Input for this task >>
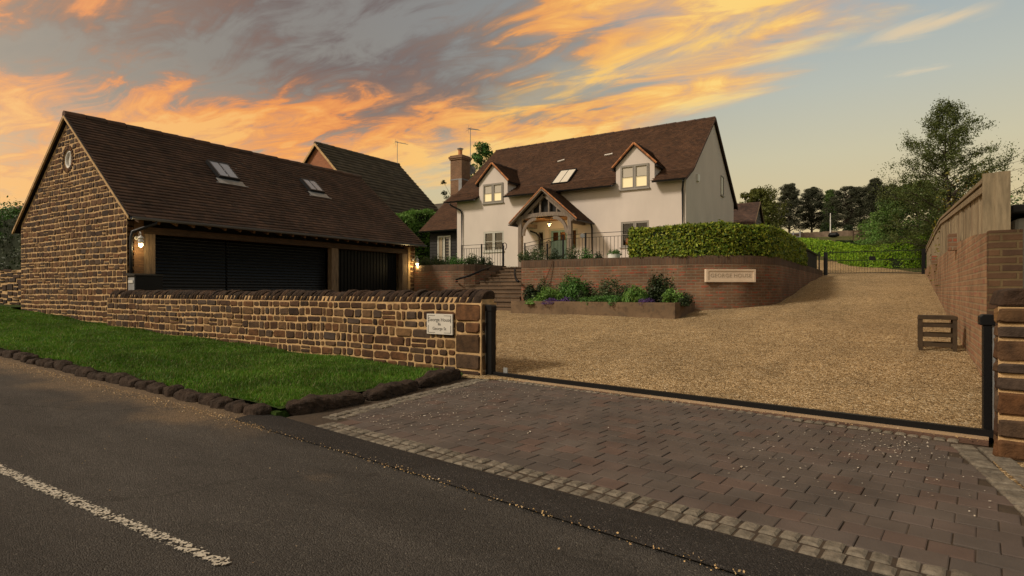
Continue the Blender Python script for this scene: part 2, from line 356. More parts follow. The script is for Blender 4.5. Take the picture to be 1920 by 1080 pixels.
M['brick'] = brickmat('red_brick', (.20, .110, .062), (.14, .082, .050), (.20, .15, .10), extra=(.28, .085, .048), dark=.45, ms=.012)
M['brickb'] = brickmat('buff_brick', (.34, .205, .115), (.25, .14, .08), (.29, .21, .13), extra=(.30, .13, .085), dark=.5, ms=.012)
M['brickp'] = brickmat('pier_brick', (.12, .065, .034), (.07, .040, .026), (.13, .09, .045), bw=.26, bh=.078, dark=.5, ms=.012)
M['soldier'] = brickmat('brick_coping', (.125, .072, .044), (.085, .055, .038), (.12, .09, .062), bw=.075, bh=.5, ms=.008, dark=.4)
M['brickn'] = brickmat('orange_brick', (.36, .13, .06), (.29, .10, .048), (.26, .16, .10), dark=.15)
M['brickc'] = brickmat('chimney_brick', (.22, .115, .065), (.16, .085, .052), (.24, .17, .11), dark=.3)
M['stepbrick'] = brickmat('step_paving', (.16, .105, .065), (.12, .08, .05), (.09, .07, .05), bw=.5, bh=.16, dark=.45)
M['sleeper'] = gmat('planter_brick', [(.12, .08, .048), (.16, .105, .06), (.09, .065, .042)], 'noise', nscale=6, var=.4, vscale=3, rough=.9, bump=.6, bscale=30)
M['soil'] = gmat('soil', [(.022, .016, .011), (.04, .028, .02)], 'noise', nscale=14, rough=.95, bump=.8, bscale=40, bdist=.03)
def fol(name, cols, trans=.25, rough=.55, var=.3, vs=2.0, spec=.25): return gmat(name, cols, 'island', var=var, vscale=vs, rough=rough, bump=0, trans=trans, spec=spec)
M['laurel'] = fol('laurel_leaf', [(.055, .105, .012), (.17, .25, .022), (.30, .35, .035), (.09, .16, .016), (.03, .06, .010), (.38, .40, .05), (.05, .09, .012)])
M['lime'] = fol('lime_hedge_leaf', [(.13, .27, .013), (.21, .38, .020), (.32, .46, .028), (.07, .16, .012), (.16, .30, .015)])
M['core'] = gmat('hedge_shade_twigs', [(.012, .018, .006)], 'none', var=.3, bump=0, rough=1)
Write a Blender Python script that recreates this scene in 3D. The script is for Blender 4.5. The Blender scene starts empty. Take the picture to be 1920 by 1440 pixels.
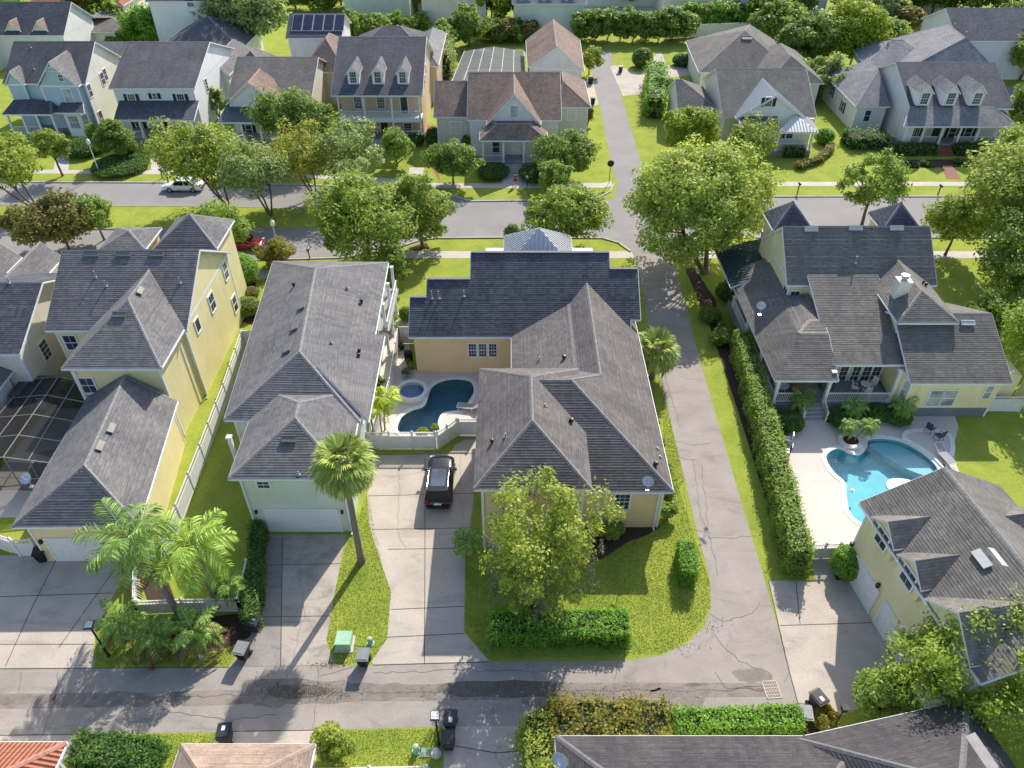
import bpy, math, random
import numpy as np
from mathutils import Vector, Matrix, noise
R = math.radians
random.seed(11)
rng = np.random.default_rng(11)
scene = bpy.context.scene
COL = scene.collection

# ------------------------------------------------------------ camera, sky, sun, exposure
F_PX, PITCH, CAM_H, CX = 1390.0, R(39.75), 40.0, 957.0
cam_d = bpy.data.cameras.new('camera'); cam = bpy.data.objects.new('camera', cam_d); COL.objects.link(cam)
cam.location = (0, 0, CAM_H); cam.rotation_euler = (R(90) - PITCH, 0, 0)
cam_d.sensor_fit = 'HORIZONTAL'; cam_d.sensor_width = 36.0; cam_d.lens = 36.0 * F_PX / 1920.0
cam_d.shift_x = (960 - CX) / 1920.0
cam_d.clip_start = 0.5; cam_d.clip_end = 3000
scene.camera = cam
SUN_AZ, SUN_EL = R(21.5), R(38.0)
world = bpy.data.worlds.new('World'); scene.world = world; world.use_nodes = True
nt = world.node_tree; nt.nodes.clear()
wo = nt.nodes.new('ShaderNodeOutputWorld'); bg = nt.nodes.new('ShaderNodeBackground'); sk = nt.nodes.new('ShaderNodeTexSky')
sk.sky_type = 'NISHITA'; sk.sun_disc = False; sk.sun_elevation = SUN_EL; sk.sun_rotation = SUN_AZ
sk.air_density = 1.0; sk.dust_density = 1.2
bg.inputs['Strength'].default_value = 0.13
nt.links.new(sk.outputs[0], bg.inputs[0]); nt.links.new(bg.outputs[0], wo.inputs[0])
sun_d = bpy.data.lights.new('sun', 'SUN'); sun_d.energy = 3.8; sun_d.angle = R(0.5); sun_d.color = (1.0, 0.93, 0.82)
sun = bpy.data.objects.new('sun', sun_d); COL.objects.link(sun)
sdir = Vector((math.sin(SUN_AZ) * math.cos(SUN_EL), math.cos(SUN_AZ) * math.cos(SUN_EL), math.sin(SUN_EL)))
sun.rotation_euler = sdir.to_track_quat('Z', 'Y').to_euler(); sun.location = (40, 60, 80)
scene.view_settings.view_transform = 'Standard'; scene.view_settings.look = 'None'
scene.view_settings.exposure = 0.78; scene.view_settings.gamma = 1.0
try:
    scene.cycles.max_bounces = 6; scene.cycles.transparent_max_bounces = 10
except Exception: pass

# ------------------------------------------------------------ surveying: a point seen in the photo at height z -> world
_s, _c = math.sin(PITCH), math.cos(PITCH)
def P(u, v, z=0.0):
    a = (u - CX) / F_PX; b = (v - 720) / F_PX
    t = (CAM_H - z) / (_s + b * _c)
    return Vector((a * t, (_c - b * _s) * t, z))
def onwall(u, v, A, B):
    """the point seen at (u,v) on the vertical plane through A and B"""
    a = (u - CX) / F_PX; b = (v - 720) / F_PX
    d = Vector((a, _c - b * _s, -_s - b * _c)); n = Vector((B[1] - A[1], -(B[0] - A[0]), 0))
    t = (Vector((A[0], A[1], 0)).dot(n)) / d.dot(n)
    return Vector((0, 0, CAM_H)) + d * t

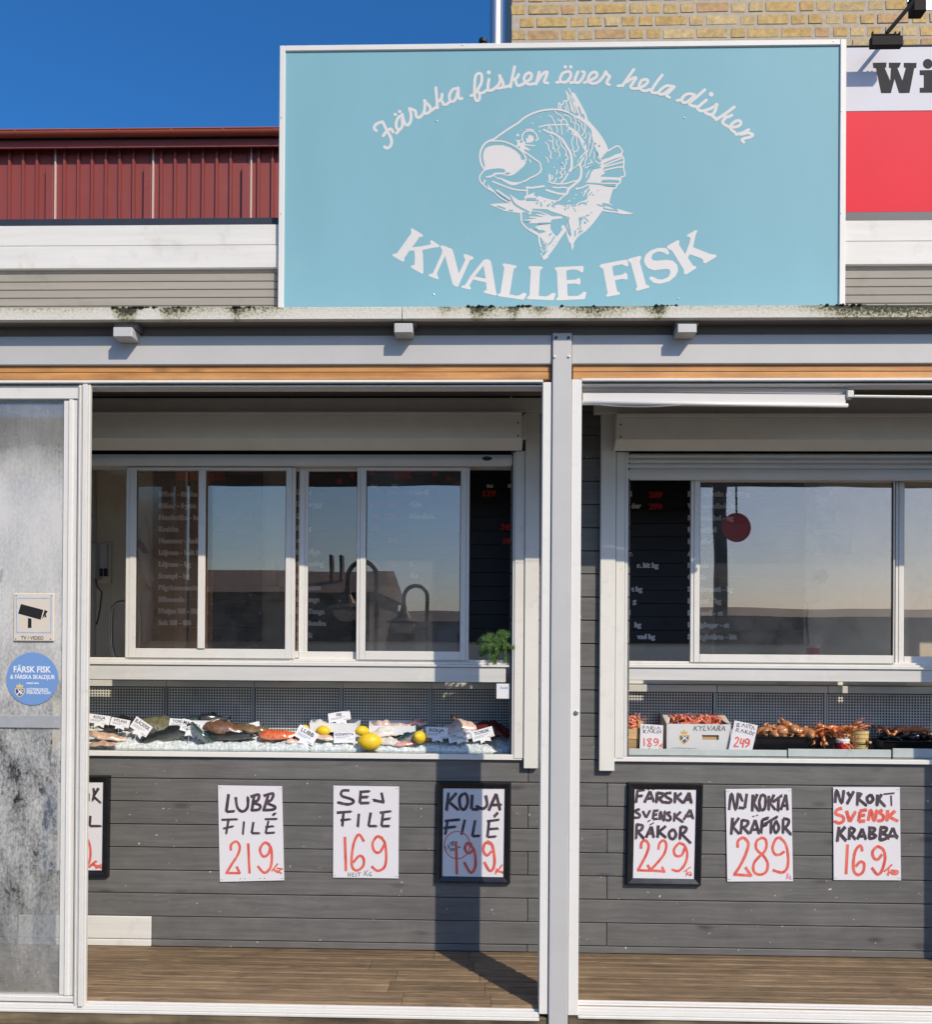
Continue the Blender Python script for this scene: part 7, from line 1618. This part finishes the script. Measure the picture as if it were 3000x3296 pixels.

Exercise objective >>
Write out again exactly the lines above from the one with "Write a Blender" through the one with "COL = scene.collection", adding no other lines and no pictures.

Answer to the exercise >>
Write a Blender Python script that recreates this scene in 3D. The script is for Blender 4.5. The Blender scene starts empty. Take the picture to be 1920 by 1440 pixels.
import bpy, math, random
import numpy as np
from mathutils import Vector, Matrix, noise
R = math.radians
random.seed(11)
rng = np.random.default_rng(11)
scene = bpy.context.scene
COL = scene.collection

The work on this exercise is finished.